• Data section:
────────────────

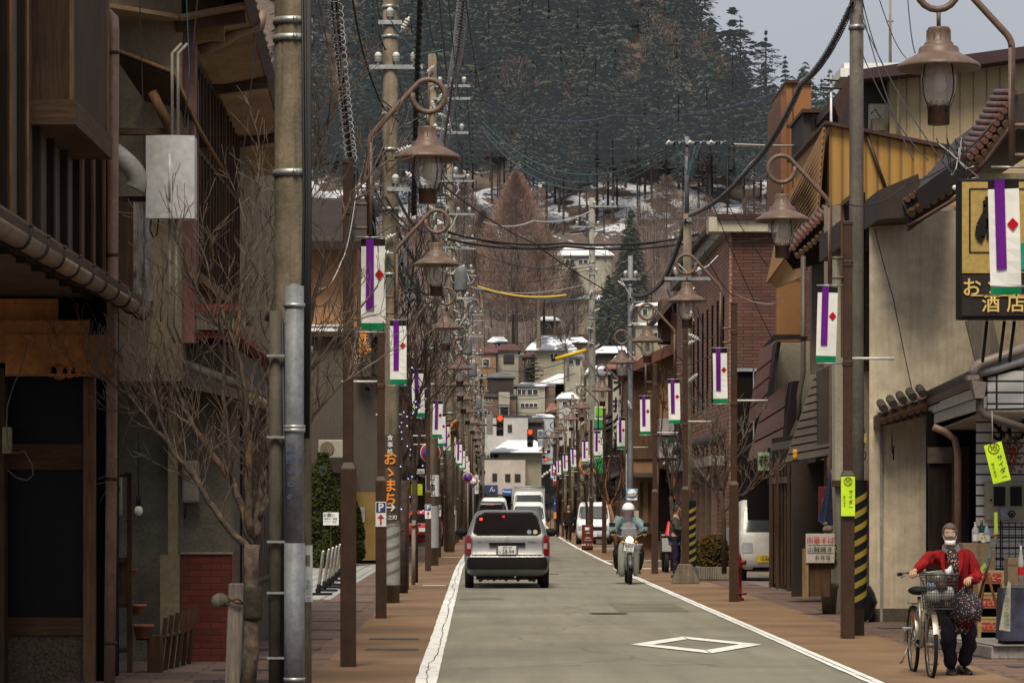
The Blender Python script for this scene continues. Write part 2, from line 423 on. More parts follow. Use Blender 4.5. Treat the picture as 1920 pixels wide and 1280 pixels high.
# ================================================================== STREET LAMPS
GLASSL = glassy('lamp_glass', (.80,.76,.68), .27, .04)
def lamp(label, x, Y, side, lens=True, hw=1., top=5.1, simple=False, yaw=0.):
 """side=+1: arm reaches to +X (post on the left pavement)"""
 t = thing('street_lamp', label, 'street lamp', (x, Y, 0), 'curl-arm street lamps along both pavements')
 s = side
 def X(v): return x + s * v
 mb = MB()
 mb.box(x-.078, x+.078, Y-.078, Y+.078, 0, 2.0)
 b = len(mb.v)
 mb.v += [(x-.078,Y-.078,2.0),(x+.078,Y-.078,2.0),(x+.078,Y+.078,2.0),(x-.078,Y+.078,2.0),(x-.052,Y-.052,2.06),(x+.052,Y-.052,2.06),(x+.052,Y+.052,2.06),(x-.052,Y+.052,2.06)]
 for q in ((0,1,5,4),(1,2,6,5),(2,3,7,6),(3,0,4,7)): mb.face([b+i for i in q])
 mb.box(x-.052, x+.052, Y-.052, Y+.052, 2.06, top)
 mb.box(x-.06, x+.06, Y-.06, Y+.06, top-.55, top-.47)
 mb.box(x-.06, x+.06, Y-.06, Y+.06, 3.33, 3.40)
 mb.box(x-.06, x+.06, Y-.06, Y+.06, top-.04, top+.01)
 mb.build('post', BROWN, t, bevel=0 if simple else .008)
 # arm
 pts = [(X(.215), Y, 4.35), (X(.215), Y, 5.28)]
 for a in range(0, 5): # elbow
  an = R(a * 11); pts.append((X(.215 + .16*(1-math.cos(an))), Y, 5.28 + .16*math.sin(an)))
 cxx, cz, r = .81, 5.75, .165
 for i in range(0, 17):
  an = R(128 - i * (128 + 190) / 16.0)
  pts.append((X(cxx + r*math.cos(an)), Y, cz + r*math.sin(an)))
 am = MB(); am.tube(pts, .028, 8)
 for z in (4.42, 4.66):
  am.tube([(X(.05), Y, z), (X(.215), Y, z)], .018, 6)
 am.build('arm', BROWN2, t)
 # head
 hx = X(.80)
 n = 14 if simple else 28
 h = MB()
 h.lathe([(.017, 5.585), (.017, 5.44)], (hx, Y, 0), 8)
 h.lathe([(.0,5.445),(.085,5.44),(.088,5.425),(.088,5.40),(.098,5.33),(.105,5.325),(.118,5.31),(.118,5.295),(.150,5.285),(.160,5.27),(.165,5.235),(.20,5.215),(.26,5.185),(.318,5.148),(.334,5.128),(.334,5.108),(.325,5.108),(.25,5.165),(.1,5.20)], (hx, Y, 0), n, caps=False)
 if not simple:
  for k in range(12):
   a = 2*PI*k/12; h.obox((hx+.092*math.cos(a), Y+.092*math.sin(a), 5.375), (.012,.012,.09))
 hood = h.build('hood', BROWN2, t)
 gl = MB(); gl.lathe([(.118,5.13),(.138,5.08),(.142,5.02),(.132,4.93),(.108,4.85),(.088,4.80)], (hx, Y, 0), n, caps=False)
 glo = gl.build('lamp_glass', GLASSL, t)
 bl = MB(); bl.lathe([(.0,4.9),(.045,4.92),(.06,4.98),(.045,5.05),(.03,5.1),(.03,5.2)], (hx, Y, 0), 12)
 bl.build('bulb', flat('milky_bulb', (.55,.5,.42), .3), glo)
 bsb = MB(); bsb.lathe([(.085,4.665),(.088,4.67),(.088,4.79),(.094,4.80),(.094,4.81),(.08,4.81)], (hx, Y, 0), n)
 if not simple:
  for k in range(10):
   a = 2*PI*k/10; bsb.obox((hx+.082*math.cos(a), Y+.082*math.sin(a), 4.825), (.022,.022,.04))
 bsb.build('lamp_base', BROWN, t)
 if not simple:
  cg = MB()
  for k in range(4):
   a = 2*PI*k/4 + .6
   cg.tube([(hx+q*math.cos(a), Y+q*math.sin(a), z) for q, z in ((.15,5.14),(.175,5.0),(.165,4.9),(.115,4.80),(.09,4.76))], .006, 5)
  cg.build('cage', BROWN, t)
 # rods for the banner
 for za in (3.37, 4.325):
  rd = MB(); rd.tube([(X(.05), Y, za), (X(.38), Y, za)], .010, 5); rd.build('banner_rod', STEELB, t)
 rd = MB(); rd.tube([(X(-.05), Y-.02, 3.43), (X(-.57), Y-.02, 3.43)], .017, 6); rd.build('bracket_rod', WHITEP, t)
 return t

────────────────

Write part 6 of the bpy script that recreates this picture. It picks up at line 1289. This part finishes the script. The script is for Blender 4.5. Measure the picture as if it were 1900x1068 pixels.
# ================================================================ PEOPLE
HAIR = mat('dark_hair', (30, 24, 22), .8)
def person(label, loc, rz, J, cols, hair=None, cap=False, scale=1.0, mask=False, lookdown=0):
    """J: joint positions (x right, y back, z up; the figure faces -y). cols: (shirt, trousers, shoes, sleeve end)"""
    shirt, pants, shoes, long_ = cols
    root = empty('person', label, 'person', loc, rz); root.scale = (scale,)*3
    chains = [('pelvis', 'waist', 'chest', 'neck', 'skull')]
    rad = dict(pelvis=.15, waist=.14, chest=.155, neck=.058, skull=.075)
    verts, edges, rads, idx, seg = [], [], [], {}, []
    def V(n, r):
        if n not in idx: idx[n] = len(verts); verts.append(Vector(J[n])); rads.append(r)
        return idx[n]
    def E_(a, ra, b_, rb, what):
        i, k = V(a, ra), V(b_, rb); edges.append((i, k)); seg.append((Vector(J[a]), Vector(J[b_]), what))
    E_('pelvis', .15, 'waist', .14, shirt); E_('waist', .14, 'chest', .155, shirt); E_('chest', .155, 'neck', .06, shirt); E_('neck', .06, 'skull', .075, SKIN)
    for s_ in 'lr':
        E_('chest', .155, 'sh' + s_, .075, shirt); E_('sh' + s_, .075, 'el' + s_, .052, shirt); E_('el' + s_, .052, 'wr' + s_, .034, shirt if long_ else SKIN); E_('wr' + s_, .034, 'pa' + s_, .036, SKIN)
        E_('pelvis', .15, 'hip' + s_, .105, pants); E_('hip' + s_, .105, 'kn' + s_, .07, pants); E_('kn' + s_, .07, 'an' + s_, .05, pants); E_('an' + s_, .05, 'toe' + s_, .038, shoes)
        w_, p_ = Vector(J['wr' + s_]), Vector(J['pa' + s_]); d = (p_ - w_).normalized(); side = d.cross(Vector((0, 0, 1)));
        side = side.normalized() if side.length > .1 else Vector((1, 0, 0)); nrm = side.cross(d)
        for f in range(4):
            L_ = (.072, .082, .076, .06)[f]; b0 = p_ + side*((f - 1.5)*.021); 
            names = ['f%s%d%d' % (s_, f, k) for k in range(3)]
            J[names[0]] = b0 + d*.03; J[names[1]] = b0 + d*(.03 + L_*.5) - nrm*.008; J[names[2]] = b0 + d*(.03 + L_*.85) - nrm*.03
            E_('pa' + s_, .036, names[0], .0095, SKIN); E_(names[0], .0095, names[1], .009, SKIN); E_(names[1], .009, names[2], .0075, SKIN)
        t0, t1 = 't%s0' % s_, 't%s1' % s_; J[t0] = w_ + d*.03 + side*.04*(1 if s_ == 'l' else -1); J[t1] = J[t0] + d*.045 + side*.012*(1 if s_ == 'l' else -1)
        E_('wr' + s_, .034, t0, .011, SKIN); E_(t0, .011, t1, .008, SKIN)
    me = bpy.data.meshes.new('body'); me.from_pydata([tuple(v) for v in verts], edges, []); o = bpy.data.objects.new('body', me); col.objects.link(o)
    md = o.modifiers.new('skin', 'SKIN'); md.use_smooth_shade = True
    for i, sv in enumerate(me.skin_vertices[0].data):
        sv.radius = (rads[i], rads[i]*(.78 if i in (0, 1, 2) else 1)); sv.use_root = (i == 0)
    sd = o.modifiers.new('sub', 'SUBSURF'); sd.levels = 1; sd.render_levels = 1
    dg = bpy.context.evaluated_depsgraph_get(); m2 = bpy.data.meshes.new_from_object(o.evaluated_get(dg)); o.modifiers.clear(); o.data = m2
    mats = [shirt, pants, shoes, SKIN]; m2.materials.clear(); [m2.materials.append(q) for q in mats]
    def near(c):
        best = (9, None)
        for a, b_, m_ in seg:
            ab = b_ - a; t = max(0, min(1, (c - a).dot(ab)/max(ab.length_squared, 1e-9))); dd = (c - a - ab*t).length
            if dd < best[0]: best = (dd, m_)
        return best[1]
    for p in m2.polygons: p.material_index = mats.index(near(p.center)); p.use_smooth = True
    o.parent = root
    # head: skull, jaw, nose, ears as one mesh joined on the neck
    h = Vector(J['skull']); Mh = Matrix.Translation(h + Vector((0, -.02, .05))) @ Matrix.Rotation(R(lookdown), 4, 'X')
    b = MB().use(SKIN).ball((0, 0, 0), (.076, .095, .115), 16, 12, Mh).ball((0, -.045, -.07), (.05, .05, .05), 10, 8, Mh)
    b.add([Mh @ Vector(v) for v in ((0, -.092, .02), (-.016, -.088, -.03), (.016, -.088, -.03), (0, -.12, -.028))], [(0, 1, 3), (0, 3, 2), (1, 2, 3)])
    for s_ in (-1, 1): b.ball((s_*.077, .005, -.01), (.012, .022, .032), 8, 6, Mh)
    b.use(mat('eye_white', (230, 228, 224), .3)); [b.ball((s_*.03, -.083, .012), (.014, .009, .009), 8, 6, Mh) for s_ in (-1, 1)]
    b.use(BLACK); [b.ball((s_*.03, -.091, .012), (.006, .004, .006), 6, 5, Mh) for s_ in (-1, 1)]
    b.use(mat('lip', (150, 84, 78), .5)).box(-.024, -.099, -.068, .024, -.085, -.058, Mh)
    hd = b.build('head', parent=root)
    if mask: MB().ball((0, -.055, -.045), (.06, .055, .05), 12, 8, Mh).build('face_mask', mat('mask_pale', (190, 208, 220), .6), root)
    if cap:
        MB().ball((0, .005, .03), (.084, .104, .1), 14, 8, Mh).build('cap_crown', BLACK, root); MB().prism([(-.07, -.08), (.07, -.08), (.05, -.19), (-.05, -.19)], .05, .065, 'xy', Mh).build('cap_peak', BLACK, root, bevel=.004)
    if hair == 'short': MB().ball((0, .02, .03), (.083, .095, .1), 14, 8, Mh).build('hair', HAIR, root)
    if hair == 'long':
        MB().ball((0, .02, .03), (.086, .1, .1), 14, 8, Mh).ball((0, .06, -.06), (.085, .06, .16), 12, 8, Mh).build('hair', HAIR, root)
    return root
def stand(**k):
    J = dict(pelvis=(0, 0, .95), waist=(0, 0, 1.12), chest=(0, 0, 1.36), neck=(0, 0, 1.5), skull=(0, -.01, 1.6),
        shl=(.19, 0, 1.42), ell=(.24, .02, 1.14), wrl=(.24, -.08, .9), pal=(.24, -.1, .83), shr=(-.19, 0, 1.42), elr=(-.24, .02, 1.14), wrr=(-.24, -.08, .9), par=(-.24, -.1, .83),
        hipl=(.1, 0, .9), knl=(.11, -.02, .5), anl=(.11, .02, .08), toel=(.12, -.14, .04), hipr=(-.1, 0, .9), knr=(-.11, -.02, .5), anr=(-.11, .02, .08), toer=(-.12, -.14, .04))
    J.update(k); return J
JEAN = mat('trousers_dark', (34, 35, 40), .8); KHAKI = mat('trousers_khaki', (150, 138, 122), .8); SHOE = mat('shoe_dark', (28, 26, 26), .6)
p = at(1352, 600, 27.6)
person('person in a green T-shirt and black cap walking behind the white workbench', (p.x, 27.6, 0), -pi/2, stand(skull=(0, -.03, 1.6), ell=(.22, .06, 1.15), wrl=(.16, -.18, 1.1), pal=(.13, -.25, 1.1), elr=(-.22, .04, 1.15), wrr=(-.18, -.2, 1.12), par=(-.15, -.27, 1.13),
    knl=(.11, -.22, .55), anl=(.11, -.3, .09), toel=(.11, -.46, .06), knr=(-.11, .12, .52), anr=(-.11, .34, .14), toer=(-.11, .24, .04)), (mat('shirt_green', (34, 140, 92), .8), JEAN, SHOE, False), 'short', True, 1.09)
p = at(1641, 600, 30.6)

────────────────

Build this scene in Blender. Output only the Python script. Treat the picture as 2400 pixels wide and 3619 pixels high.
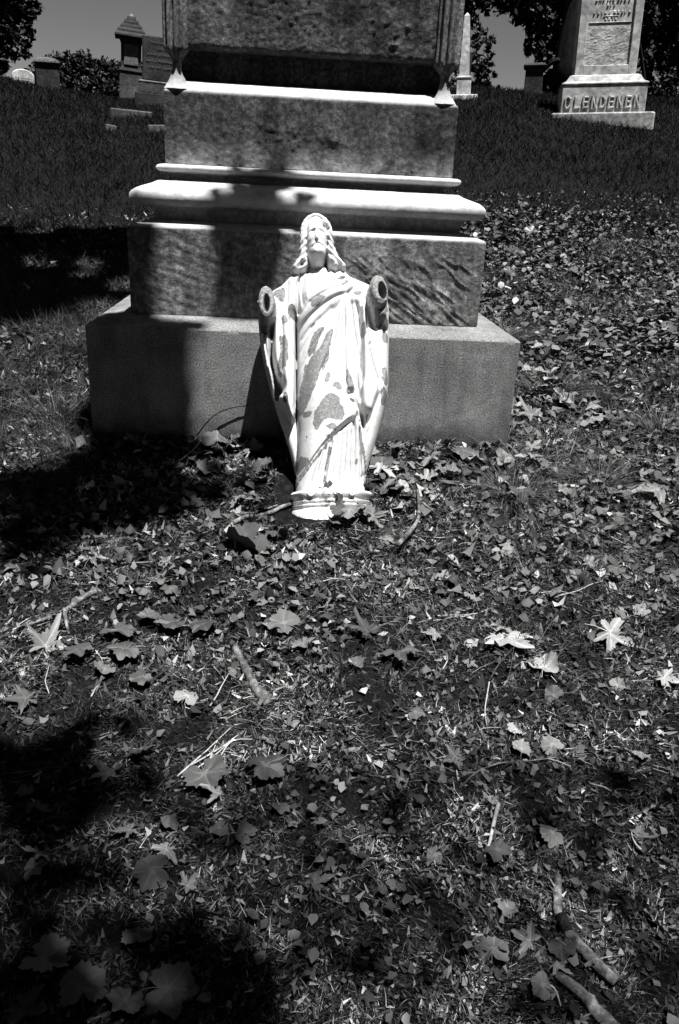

────────────────

• Exercise objective: Extract all lines from the data in which "Treat" is found.

• Response:
The Blender Python script for this scene continues. Write part 2, from line 423 on. More parts follow. Use Blender 4.5. Treat the picture as 1920 pixels wide and 1280 pixels high.
Build this scene in Blender. Output only the Python script. Treat the picture as 2400 pixels wide and 3619 pixels high.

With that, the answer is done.